Strikingly, the Brexit voting has exposed the yawning gap between the ordinary worker and the elite.
Part of this disconnect is tied to the historical class divisions in much of British society and politics, and to how the metropolitan and mobile British middle-class has benefited much more from European Union (EU) membership than the working classes in the heartlands.
Swathes of supporters of the left-wing Labour Party ignored their official party line and now- beleaguered party chief Jeremy Corbyn, who had campaigned (half-heartedly) for Remain.
England and Wales' industrial heartlands chose to leave the EU, while London - and Scotland - voted to stay in.
The Leave voters did so even though financial institution leaders and statistics chiefs warned that Britain would be poorer off if it left the EU.
The extent to which the Establishment was out of touch with the people can be seen in the decision - now viewed as a colossal miscalculation - to call for a referendum in the first place.
Outgoing Prime Minister David Cameron did so as a gamble, expecting Remain to win the vote and then to use this victory to shore up his position against his anti-EU colleagues in the ruling Conservative party.
But he and others did not realise the strength of anti-immigration sentiment, and the degree to which voters had lost faith in the powers that be.
THE SINGAPORE TAKEAWAY
Singapore, unlike Britain, is a compact city with no real hinterland, but an almost similar theme exists here.
First, in Britain, the Establishment tends to be educated in tight and interconnected circles, with a disproportionate number of MPs having been to Eton and Oxbridge, for example.
A report by the Sutton Trust education charity last year showed that a third of MPs in the new House of Commons, the lower house of Parliament, were privately educated.

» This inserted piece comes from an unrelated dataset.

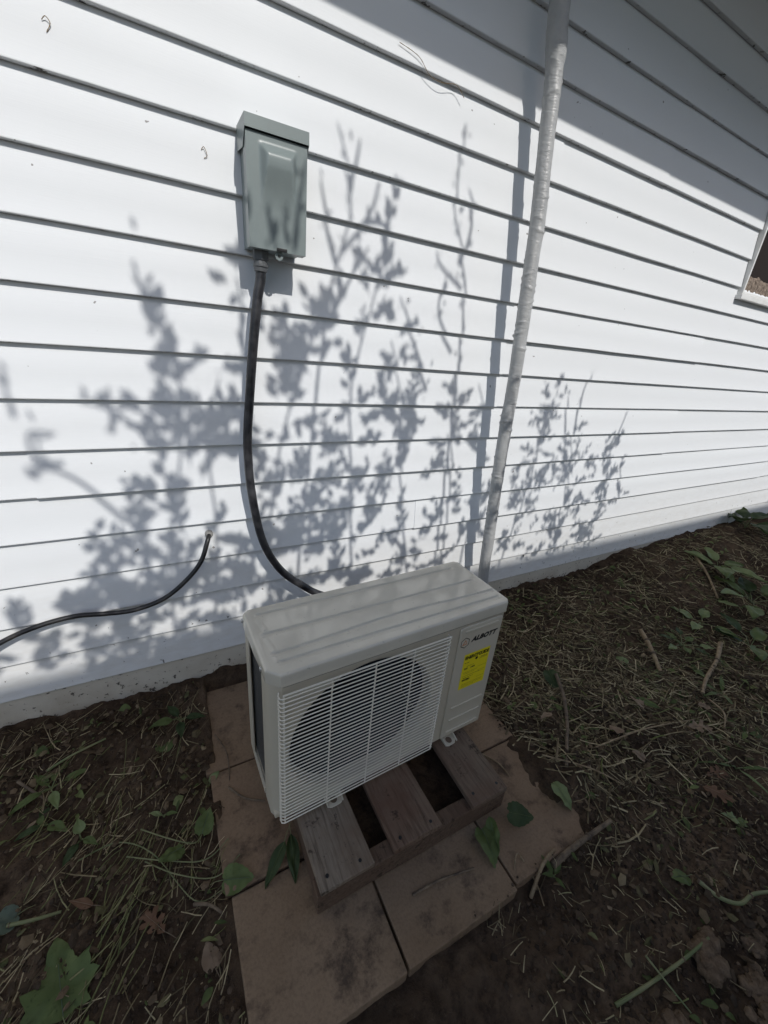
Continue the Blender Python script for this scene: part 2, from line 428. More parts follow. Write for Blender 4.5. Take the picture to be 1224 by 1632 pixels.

And one in 10 of these MPs went to Eton.
For Singapore, where political and private-sector leaders tend to operate or be drawn from fairly similar professional, community or social networks, it is a lesson to ensure this does not result in leaders being disconnected from the people.
More fundamentally, the forces of economic growth in many countries elsewhere often result in people benefiting unevenly, an economic divide that can spill over into politics if left unchecked.
Labour economist Walter Theseira of UniSIM points out that most economies have significant disparities in income and wealth between their leading cities, where much of the innovation, wealth and growth are concentrated, and the rest of the country, which often lags behind.
"These differences often lead to significant differences in political attitudes and decisions between the leading cosmopolitan cities and the heartland, as Britain demonstrated in the Brexit vote," he says.
"The same challenge exists in Singapore and came to the fore in the 2011 general election," he adds.
Then, many voters expressed their belief that the benefits of Singapore's immigration-driven economic growth in the 2000s were not accruing to them, while they bore the costs in terms of heightened competition and overcrowding, says Dr Theseira. "The heartland must benefit from, and believe they benefit from, the Government's policies. Otherwise there will naturally be an Establishment-popular divide," he adds.
A tighter connection between leaders and the led is needed, says Institute of Policy Studies deputy director of research Gillian Koh.
"Political leaders have then to be closely connected to the ground, respect the full suite of concerns among citizens - from the personal and the immediate to the community and national level," she says.
While these concerns differ in nature, "the best leaders will be able to join the dots between the micro-level and the macro-level of existence and concerns" and show people how the two interact with each other, she adds.